Oil prices have surged more than 40% since the onset of the Iran conflict, causing significant volatility in global energy markets and raising concerns about further increases in U.S. gasoline prices [1]. The U.S. benchmark West Texas Intermediate crude closed at $99.64 a barrel on Friday, remaining elevated despite being on track for its first weekly decline in over a month; prices are still sharply higher than pre-conflict levels [1]. Analysts estimate that supply disruptions linked to U.S. and Israeli strikes on Iran have removed approximately 10 million to 11 million barrels per day from global markets, tightening supply and fueling the rally [1].
Market experts, including Phil Flynn of Price Futures Group and Michael Mische from the University of Southern California, warn that consumers have not yet felt the full impact of higher crude prices, as there is typically a lag before these costs filter through to retail gasoline prices [1]. Both analysts predict that pump prices could continue to rise in the near term, even if oil stabilizes, due to this lag and ongoing supply disruptions [1]. The national average price for regular gasoline has already increased to about $3.98 per gallon, up roughly 6 cents from a week ago and nearly $1 higher than a month ago, according to AAA and GasBuddy data [1].
Geopolitical uncertainty remains a key driver, with the U.S. extending a deadline for Iran to reopen the Strait of Hormuz—a critical route for global oil shipments—and considering additional military action.
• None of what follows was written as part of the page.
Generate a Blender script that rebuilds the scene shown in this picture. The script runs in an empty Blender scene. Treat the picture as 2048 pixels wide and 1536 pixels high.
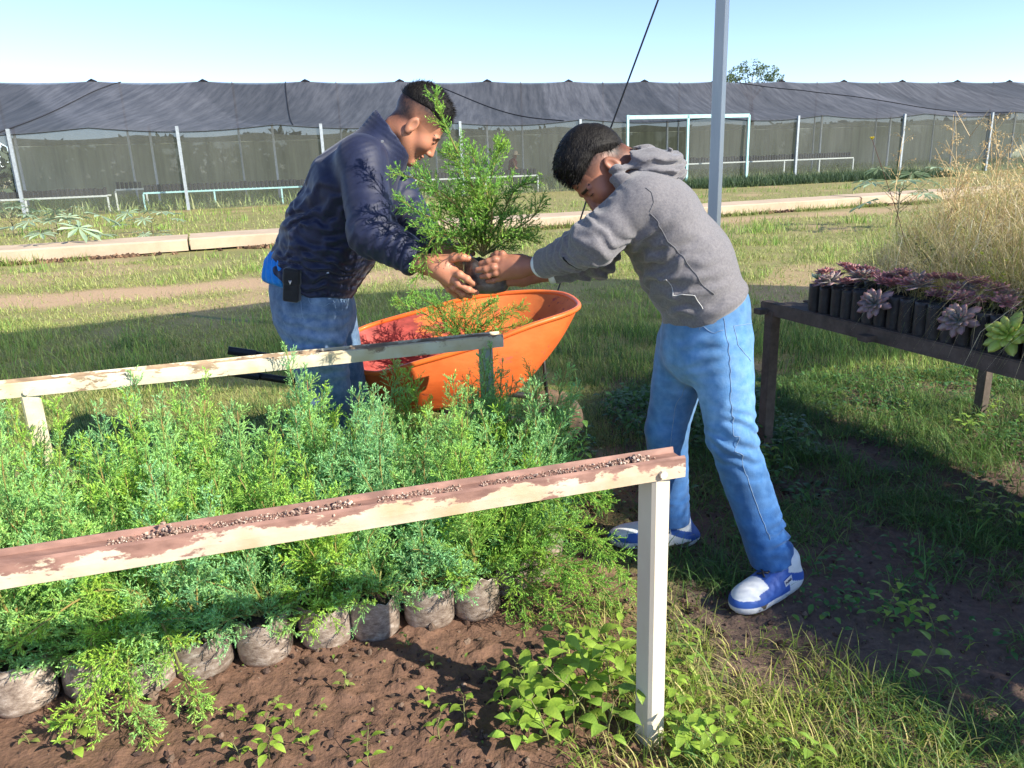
import bpy, math, random, os
import numpy as np
from mathutils import Vector, Matrix
random.seed(7)
rng = np.random.default_rng(11)
PI = math.pi
S = bpy.context.scene
col = S.collection

# ------------------------------------------------------------------ camera
CAM_H = 1.35
pitch, roll, FPX = math.radians(16.1), math.radians(2.0), 1539.0
F = np.array([0, math.cos(pitch), -math.sin(pitch)])
U0 = np.array([0, math.sin(pitch), math.cos(pitch)])
R0 = np.array([1.0, 0, 0])
CR = R0*math.cos(roll) - U0*math.sin(roll)
CU = U0*math.cos(roll) + R0*math.sin(roll)
CC = np.array([0, 0, CAM_H])
cam_data = bpy.data.cameras.new('camera')
cam = bpy.data.objects.new('camera', cam_data)
col.objects.link(cam)
mw = Matrix.Identity(4)
for i in range(3):
    mw[i][0] = CR[i]; mw[i][1] = CU[i]; mw[i][2] = -F[i]; mw[i][3] = CC[i]
cam.matrix_world = mw
cam_data.sensor_width = 36
cam_data.lens = 36*FPX/2048
cam_data.clip_start = 0.05
cam_data.clip_end = 3000
S.camera = cam

# ------------------------------------------------------------------ sky, sun, exposure
SUN_AZ = (0.86, -0.51)          # horizontal direction towards the sun (x right, -y behind the camera)
SUN_EL = math.radians(32)
sd = Vector((SUN_AZ[0]*math.cos(SUN_EL), SUN_AZ[1]*math.cos(SUN_EL), math.sin(SUN_EL))).normalized()
world = bpy.data.worlds.new('World')
S.world = world
world.use_nodes = True
wt = world.node_tree
sky = wt.nodes.new('ShaderNodeTexSky')
sky.sky_type = 'NISHITA'
sky.sun_disc = False
sky.sun_elevation = SUN_EL
sky.sun_rotation = math.atan2(sd.x, sd.y)
sky.air_density = 0.9; sky.dust_density = 0.1; sky.ozone_density = 2.0; sky.altitude = 2200
bgn = wt.nodes['Background']
bgn.inputs['Strength'].default_value = 0.135
tint = wt.nodes.new('ShaderNodeMix'); tint.data_type = 'RGBA'; tint.blend_type = 'MULTIPLY'; tint.inputs[0].default_value = 1; tint.inputs[7].default_value = (.90, .87, .93, 1)
wt.links.new(sky.outputs[0], tint.inputs[6]); wt.links.new(tint.outputs[2], bgn.inputs['Color'])
sl = bpy.data.lights.new('sun', 'SUN')
sl.energy = 4.1
sl.angle = math.radians(0.5)
sl.color = (1.0, 0.93, 0.80)
sun = bpy.data.objects.new('sun', sl)
col.objects.link(sun)
sun.location = (6, -6, 8)
sun.rotation_euler = sd.to_track_quat('Z', 'Y').to_euler()
S.view_settings.view_transform = 'Standard'
S.view_settings.look = 'None'
S.view_settings.exposure = 1.2
S.view_settings.gamma = 1.0
S.render.engine = 'CYCLES'
S.cycles.max_bounces = 6
S.cycles.transparent_max_bounces = 12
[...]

Analysts note that prices could fall if the conflict eases, but are likely to remain above pre-conflict levels; a prolonged escalation could push prices even higher [1]. Despite the supply shock, Flynn describes the increase as "relatively orderly," while Mische highlights that strong domestic U.S. production has helped cushion the impact [1].
Seasonal factors are also contributing to higher gasoline prices, as the transition to more expensive summer blends increases refining costs and may keep pump prices elevated even if crude prices stabilize [1].
CONCLUSION
The Iran conflict has triggered a sharp surge in oil prices, with supply disruptions and geopolitical uncertainty driving the market. Analysts expect gasoline prices to continue rising in the coming weeks due to lagged effects and seasonal factors, with the potential for further volatility if the conflict escalates. Strong U.S. production has helped mitigate some impacts, but consumers should prepare for sustained higher fuel costs.